[Written request]: Starting at the line that contains "link_mesh(nm, me, M['brick'], house)", copy every line down to the line that contains "return np.array(out)", inclusive, exactly as it stands. Omit all other lines.
--
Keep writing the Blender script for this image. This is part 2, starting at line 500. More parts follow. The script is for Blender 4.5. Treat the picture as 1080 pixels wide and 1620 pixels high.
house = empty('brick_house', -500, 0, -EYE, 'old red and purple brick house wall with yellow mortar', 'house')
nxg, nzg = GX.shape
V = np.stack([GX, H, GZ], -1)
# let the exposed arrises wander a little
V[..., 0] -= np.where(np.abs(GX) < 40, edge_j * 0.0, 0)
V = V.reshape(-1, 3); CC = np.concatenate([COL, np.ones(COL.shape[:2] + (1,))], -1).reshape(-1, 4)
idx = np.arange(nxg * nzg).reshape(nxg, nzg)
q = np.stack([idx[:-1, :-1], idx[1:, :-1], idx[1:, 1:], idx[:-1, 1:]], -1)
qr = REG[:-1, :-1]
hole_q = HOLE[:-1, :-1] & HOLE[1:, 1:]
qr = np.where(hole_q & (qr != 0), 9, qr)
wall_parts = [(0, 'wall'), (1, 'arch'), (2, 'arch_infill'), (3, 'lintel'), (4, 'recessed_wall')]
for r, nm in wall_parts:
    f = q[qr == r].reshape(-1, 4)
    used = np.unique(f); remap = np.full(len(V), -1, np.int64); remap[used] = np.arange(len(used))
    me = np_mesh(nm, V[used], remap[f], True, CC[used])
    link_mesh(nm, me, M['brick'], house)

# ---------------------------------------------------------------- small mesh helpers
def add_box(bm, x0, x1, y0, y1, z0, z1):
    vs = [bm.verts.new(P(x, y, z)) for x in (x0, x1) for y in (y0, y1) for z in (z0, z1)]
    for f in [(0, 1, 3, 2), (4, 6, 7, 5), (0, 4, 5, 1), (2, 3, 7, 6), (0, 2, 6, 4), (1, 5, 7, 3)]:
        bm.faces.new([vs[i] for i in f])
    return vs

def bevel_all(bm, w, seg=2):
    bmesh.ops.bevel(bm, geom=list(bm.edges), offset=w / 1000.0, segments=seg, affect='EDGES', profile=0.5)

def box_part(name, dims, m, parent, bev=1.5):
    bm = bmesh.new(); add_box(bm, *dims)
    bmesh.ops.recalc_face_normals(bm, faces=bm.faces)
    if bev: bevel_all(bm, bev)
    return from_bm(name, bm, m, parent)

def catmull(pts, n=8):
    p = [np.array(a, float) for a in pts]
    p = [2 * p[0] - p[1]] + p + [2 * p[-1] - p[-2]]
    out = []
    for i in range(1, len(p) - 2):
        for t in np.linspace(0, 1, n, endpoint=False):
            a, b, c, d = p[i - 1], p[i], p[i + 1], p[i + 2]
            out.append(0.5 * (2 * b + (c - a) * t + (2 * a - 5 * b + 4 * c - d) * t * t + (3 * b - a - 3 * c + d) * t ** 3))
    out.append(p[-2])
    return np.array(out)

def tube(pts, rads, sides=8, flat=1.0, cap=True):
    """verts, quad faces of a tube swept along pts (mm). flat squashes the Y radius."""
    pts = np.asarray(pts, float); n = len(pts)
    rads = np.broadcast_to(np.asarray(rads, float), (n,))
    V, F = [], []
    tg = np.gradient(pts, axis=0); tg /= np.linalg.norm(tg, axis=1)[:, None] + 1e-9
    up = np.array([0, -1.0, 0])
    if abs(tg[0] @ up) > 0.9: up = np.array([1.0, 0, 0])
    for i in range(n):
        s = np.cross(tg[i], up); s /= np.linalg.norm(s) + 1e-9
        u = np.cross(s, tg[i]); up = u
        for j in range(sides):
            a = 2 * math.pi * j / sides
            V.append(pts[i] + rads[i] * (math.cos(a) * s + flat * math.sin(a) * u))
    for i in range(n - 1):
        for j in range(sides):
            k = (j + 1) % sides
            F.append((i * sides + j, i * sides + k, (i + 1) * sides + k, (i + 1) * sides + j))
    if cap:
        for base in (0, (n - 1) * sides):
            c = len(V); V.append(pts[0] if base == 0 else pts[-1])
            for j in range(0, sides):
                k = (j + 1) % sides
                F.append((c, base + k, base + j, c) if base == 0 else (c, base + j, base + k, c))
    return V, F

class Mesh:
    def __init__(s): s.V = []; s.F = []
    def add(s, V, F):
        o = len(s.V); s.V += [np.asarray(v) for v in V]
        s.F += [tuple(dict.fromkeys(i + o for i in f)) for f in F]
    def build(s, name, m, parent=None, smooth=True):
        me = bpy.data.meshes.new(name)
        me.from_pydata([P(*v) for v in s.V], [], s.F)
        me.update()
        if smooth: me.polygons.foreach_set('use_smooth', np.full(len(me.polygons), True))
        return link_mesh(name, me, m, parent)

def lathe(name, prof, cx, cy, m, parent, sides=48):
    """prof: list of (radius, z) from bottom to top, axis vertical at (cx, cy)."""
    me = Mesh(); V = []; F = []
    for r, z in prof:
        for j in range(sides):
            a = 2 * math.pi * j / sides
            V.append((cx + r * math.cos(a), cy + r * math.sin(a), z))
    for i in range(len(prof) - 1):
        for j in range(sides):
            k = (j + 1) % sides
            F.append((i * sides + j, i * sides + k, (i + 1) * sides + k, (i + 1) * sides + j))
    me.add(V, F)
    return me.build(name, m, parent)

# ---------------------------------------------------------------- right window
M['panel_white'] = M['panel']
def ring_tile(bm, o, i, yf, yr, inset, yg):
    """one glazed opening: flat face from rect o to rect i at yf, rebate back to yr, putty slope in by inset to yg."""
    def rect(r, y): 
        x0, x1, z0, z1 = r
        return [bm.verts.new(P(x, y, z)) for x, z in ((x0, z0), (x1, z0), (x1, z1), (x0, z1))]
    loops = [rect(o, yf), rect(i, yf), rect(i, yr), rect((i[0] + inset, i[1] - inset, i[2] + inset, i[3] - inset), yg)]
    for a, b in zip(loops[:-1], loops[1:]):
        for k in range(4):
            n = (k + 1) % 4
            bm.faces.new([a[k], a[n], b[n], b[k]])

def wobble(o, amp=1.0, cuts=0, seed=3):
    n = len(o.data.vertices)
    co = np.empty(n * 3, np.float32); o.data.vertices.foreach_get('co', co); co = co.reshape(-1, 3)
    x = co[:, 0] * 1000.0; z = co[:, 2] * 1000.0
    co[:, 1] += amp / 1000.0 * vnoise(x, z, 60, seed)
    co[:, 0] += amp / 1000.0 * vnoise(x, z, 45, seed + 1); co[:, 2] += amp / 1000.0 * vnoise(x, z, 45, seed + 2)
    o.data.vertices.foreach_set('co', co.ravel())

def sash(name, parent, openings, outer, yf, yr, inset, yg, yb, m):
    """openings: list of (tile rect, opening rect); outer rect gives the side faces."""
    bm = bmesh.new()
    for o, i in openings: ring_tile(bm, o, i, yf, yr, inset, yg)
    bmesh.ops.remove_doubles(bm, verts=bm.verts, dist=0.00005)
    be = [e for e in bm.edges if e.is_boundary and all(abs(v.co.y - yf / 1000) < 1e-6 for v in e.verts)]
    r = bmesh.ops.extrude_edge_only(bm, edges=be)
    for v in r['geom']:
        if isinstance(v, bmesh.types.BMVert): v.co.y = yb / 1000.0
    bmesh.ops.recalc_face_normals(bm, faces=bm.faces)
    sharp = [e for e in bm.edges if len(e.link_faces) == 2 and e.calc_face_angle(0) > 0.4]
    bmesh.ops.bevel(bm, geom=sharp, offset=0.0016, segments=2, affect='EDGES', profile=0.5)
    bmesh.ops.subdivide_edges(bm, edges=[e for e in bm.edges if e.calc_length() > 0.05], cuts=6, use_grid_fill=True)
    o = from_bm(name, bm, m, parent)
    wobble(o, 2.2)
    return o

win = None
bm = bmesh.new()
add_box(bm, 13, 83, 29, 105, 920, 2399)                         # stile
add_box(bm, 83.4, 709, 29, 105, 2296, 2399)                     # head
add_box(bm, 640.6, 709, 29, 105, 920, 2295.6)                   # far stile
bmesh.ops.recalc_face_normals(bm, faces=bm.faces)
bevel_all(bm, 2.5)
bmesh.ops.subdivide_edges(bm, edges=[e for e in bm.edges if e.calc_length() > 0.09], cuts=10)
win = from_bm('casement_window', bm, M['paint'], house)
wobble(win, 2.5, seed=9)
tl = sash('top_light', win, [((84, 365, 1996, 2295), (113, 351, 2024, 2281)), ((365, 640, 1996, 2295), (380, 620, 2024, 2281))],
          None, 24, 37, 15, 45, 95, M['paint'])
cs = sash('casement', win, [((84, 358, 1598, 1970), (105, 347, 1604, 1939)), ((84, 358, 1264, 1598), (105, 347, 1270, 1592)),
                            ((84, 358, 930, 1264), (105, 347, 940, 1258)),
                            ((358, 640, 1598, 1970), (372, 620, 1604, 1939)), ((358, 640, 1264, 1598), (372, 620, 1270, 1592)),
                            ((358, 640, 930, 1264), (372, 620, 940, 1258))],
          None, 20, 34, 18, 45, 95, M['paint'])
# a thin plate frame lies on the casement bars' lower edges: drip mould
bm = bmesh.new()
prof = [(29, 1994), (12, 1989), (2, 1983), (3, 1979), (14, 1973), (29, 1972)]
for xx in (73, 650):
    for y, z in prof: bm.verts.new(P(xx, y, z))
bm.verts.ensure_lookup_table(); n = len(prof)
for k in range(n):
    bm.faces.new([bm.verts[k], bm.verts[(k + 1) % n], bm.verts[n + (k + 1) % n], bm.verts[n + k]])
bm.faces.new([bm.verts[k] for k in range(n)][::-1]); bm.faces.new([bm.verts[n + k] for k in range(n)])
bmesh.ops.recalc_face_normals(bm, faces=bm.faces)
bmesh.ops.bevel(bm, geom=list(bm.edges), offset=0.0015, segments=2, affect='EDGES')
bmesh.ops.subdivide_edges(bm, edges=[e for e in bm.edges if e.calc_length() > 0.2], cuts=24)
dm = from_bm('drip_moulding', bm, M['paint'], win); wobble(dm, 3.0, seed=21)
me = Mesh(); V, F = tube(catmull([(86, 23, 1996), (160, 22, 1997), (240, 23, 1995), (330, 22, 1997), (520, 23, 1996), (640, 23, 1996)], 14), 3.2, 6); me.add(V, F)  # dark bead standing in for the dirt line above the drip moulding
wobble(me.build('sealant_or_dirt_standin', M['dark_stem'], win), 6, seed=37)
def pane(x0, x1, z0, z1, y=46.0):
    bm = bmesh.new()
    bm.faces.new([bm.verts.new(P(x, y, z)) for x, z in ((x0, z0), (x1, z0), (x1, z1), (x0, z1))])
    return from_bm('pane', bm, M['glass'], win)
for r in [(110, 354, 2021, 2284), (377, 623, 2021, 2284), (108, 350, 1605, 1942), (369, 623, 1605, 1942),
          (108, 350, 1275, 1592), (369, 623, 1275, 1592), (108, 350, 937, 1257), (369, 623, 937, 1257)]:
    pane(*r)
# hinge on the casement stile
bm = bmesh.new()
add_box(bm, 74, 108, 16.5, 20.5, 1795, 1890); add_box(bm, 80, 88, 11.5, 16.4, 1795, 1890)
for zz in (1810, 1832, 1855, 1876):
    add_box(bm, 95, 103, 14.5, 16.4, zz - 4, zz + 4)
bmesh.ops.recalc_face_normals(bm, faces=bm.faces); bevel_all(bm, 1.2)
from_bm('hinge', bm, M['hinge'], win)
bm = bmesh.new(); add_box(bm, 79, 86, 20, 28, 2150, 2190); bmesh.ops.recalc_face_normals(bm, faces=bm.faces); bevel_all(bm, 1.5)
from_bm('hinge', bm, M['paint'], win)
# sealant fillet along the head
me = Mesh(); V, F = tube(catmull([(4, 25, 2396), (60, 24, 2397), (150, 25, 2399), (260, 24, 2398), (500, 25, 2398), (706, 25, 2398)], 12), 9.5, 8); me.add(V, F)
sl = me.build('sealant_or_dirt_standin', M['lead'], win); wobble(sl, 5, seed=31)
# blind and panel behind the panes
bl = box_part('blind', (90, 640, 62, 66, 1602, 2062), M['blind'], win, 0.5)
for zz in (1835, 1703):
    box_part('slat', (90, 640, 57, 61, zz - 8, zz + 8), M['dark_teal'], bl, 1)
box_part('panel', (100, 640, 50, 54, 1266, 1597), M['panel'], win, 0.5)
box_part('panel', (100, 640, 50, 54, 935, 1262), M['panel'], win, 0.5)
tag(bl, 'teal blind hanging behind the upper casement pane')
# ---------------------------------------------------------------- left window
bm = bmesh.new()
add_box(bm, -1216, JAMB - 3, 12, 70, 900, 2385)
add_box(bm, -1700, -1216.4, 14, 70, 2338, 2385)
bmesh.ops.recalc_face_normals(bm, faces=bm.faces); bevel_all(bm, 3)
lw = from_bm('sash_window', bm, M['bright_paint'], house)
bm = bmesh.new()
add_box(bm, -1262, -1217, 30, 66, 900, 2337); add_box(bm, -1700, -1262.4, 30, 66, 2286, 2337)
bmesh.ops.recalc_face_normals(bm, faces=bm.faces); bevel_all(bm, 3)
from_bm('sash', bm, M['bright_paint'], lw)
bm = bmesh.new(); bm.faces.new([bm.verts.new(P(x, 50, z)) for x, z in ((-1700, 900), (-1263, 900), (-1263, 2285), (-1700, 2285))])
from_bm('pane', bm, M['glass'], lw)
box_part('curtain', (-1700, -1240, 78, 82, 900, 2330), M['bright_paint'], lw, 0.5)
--
[Final result]:
    link_mesh(nm, me, M['brick'], house)

# ---------------------------------------------------------------- small mesh helpers
def add_box(bm, x0, x1, y0, y1, z0, z1):
    vs = [bm.verts.new(P(x, y, z)) for x in (x0, x1) for y in (y0, y1) for z in (z0, z1)]
    for f in [(0, 1, 3, 2), (4, 6, 7, 5), (0, 4, 5, 1), (2, 3, 7, 6), (0, 2, 6, 4), (1, 5, 7, 3)]:
        bm.faces.new([vs[i] for i in f])
    return vs

def bevel_all(bm, w, seg=2):
    bmesh.ops.bevel(bm, geom=list(bm.edges), offset=w / 1000.0, segments=seg, affect='EDGES', profile=0.5)

def box_part(name, dims, m, parent, bev=1.5):
    bm = bmesh.new(); add_box(bm, *dims)
    bmesh.ops.recalc_face_normals(bm, faces=bm.faces)
    if bev: bevel_all(bm, bev)
    return from_bm(name, bm, m, parent)

def catmull(pts, n=8):
    p = [np.array(a, float) for a in pts]
    p = [2 * p[0] - p[1]] + p + [2 * p[-1] - p[-2]]
    out = []
    for i in range(1, len(p) - 2):
        for t in np.linspace(0, 1, n, endpoint=False):
            a, b, c, d = p[i - 1], p[i], p[i + 1], p[i + 2]
            out.append(0.5 * (2 * b + (c - a) * t + (2 * a - 5 * b + 4 * c - d) * t * t + (3 * b - a - 3 * c + d) * t ** 3))
    out.append(p[-2])
    return np.array(out)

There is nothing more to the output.